Bugbread, your're right about the personal judgement call. Different people learn better in different ways. I agree that poorly executed group-centered learning can be a drag and a waste of time. And of course there are lots of people who prefer a passive learning process over an active learning process, even when the latter is done well.

Personally, I've seen classrooms turned around by a shift from lecture only to group-centered lecture, but this isn't everyone's experience. Don't worry about the "overboard" aspect of your respnse: everything you wrote is true. I was overboard, myself, in my push to get achmorrison to step out of his own limitiations, which appear to be causing hyper-concern for what the students are thinking about. I want him to address the root cause of the distractedness: boredom.

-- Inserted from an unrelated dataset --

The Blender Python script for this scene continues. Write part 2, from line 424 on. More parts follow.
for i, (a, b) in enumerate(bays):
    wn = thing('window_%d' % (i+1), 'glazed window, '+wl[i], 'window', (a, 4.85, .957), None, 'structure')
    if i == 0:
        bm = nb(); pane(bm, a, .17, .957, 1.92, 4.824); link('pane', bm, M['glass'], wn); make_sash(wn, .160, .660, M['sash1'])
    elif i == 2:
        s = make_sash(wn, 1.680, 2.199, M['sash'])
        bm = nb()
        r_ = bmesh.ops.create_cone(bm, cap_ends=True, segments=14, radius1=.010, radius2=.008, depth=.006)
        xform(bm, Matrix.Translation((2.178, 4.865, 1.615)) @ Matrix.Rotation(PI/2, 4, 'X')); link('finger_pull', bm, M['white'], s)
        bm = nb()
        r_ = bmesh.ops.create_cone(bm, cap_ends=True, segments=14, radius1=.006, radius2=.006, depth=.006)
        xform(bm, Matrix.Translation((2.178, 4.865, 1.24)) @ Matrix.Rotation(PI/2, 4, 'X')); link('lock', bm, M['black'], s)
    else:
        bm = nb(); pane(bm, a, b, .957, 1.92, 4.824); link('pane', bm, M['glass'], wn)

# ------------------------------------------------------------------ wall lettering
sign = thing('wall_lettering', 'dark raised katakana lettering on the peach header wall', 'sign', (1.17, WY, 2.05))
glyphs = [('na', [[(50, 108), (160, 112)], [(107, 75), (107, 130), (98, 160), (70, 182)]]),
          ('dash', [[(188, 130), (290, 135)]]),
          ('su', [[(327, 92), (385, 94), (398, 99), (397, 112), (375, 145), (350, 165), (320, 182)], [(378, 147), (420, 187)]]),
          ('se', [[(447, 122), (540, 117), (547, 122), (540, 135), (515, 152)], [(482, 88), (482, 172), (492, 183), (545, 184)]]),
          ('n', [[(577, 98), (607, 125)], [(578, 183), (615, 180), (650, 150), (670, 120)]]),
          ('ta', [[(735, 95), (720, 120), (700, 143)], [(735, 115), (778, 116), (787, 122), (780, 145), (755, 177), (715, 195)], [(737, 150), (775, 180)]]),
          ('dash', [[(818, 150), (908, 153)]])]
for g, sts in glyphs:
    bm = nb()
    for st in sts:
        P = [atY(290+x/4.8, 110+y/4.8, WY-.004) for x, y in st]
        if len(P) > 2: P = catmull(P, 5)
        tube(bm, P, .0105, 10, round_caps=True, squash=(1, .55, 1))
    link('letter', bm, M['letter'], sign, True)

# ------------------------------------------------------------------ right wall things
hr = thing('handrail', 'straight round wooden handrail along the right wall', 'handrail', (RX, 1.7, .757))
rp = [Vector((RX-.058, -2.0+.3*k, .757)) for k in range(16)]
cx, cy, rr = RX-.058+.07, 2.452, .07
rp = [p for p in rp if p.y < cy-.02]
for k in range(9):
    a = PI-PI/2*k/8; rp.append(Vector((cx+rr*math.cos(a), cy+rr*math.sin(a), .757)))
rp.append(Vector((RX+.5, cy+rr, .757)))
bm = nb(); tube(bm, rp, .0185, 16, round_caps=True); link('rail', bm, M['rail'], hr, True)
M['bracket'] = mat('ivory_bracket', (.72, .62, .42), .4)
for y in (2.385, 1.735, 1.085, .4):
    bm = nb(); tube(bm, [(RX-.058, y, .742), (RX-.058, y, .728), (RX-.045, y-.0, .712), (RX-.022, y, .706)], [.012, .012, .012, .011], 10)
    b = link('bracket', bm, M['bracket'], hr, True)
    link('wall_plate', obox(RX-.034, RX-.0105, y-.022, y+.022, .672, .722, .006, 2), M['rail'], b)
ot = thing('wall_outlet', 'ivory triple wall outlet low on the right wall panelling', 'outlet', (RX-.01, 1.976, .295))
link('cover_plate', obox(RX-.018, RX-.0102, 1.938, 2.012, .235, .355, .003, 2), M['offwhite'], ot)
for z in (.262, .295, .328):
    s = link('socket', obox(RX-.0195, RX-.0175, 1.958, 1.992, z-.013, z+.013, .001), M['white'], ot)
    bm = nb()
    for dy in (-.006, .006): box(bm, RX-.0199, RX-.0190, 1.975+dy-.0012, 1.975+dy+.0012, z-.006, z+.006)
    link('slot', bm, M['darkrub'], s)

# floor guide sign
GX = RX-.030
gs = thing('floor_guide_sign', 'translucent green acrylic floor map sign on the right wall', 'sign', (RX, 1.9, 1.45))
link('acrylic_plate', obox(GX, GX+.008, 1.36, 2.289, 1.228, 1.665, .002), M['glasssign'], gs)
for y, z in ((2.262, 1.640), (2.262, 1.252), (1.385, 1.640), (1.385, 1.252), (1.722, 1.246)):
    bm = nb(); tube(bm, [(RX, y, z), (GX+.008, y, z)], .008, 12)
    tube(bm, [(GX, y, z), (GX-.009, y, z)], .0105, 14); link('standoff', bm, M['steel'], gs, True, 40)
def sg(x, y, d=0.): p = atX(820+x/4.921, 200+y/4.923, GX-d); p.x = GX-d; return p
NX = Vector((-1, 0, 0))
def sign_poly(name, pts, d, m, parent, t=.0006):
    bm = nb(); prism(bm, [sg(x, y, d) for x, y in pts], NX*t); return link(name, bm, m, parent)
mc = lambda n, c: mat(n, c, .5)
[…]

Finally, on the issue of whether it's proper to expect people of any age to learn effectively while sitting wordlessly, motionlessly, for 90 minutes, there are a lot of studies on the matter. I trust you know how to use scholarship databases.
posted by squirrel at 2:28 PM on September 12, 2005


Well, when we move from 60 minutes to 90 minutes, I agree, sitting wordlessly and motionlessly the entire time is not conducive to learning, though that's why we generally had breaks in class.

I suspect other factors here are the topics of our hypothetical classes. My mental image is of a physics class, where, sad to say, the students just don't know enough to make discussion worthwhile. Other subjects may lend themselves far more to group-centered lecture.